Objective = Find the lines holding "tcol" and copy them.

Entries =
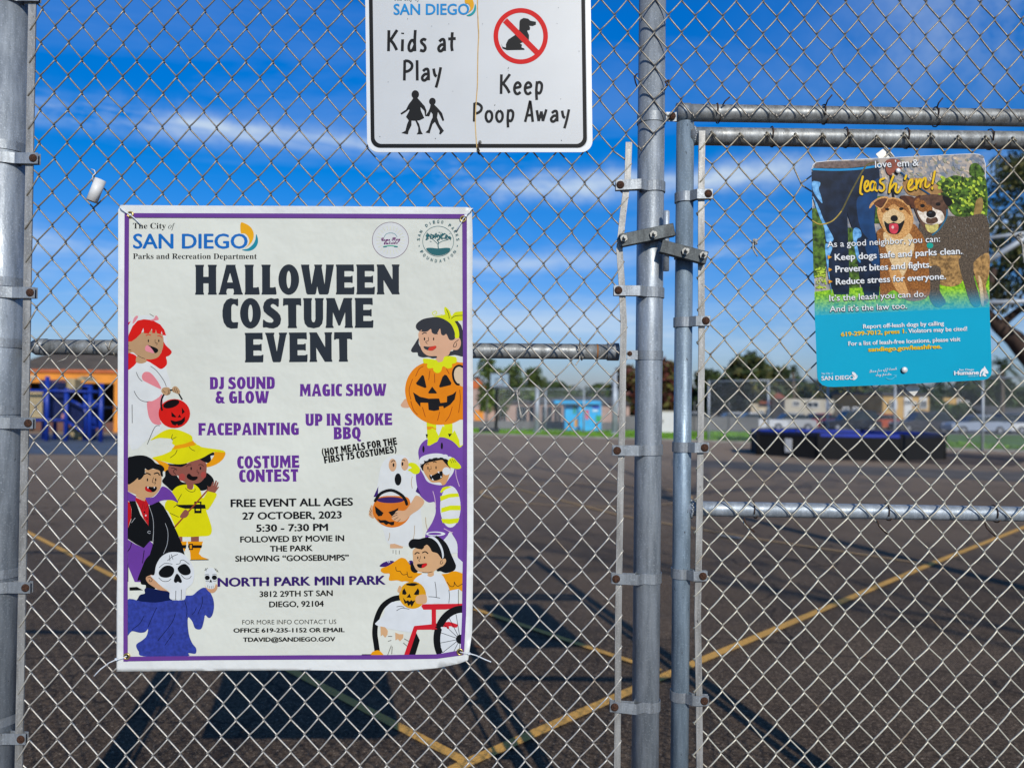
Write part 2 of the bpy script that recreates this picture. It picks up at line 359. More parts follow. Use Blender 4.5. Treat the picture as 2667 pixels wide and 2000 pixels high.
---
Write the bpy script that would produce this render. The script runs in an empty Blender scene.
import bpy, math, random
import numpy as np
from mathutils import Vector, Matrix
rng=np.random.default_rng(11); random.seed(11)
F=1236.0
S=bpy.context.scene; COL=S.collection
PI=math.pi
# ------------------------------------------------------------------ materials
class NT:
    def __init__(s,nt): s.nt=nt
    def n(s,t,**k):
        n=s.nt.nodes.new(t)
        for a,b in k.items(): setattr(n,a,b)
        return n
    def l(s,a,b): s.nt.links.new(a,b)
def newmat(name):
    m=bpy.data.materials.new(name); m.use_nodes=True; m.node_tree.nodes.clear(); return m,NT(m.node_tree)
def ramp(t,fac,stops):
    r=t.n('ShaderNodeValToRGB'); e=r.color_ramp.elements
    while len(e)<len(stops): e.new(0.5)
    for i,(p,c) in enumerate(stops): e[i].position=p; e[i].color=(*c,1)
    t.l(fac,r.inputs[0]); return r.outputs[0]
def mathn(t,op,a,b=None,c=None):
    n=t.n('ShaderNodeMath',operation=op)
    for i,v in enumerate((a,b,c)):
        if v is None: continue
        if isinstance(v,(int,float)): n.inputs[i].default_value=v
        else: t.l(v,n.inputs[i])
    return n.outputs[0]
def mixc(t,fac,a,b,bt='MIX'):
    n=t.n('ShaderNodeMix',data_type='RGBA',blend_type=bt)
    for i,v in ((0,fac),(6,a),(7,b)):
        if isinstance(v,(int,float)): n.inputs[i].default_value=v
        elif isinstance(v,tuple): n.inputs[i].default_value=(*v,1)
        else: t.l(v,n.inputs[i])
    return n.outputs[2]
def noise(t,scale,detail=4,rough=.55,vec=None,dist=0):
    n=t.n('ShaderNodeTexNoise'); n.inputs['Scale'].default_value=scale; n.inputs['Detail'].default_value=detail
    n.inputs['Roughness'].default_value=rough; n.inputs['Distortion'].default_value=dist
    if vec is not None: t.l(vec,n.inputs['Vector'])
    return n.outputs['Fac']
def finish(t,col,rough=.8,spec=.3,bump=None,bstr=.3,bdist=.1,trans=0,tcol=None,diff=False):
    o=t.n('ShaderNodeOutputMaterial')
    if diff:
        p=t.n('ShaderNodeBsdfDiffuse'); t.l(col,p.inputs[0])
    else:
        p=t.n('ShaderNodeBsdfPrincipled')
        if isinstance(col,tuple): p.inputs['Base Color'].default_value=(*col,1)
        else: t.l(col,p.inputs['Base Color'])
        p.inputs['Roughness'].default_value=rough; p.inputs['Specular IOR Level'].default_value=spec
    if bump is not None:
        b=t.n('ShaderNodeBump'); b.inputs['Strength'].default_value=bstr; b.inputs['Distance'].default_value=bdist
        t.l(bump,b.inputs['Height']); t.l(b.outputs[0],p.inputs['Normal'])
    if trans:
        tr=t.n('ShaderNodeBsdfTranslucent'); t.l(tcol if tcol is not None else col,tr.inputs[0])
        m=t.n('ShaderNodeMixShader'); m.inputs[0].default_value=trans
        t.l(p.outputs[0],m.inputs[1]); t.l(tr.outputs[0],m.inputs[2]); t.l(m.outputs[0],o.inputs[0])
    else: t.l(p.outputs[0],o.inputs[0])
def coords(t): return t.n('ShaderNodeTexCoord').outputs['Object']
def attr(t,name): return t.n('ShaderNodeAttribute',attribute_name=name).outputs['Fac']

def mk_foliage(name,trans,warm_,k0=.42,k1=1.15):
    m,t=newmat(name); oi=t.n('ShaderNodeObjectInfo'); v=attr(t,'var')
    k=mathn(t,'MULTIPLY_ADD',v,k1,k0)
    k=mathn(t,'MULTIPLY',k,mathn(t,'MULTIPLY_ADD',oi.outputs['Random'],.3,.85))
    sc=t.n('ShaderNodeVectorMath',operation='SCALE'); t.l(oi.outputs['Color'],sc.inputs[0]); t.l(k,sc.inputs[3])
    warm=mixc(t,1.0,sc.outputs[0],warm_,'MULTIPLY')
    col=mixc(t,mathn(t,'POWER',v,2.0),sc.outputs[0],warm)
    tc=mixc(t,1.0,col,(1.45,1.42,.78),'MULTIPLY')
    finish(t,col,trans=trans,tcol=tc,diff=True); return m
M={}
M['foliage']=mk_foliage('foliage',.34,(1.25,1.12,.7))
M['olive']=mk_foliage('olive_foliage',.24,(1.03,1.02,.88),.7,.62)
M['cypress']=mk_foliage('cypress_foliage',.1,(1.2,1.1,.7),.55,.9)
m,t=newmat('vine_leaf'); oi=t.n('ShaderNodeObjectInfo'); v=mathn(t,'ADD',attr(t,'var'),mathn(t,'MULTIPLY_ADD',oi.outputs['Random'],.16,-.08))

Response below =
def finish(t,col,rough=.8,spec=.3,bump=None,bstr=.3,bdist=.1,trans=0,tcol=None,diff=False):
        tr=t.n('ShaderNodeBsdfTranslucent'); t.l(tcol if tcol is not None else col,tr.inputs[0])
    finish(t,col,trans=trans,tcol=tc,diff=True); return m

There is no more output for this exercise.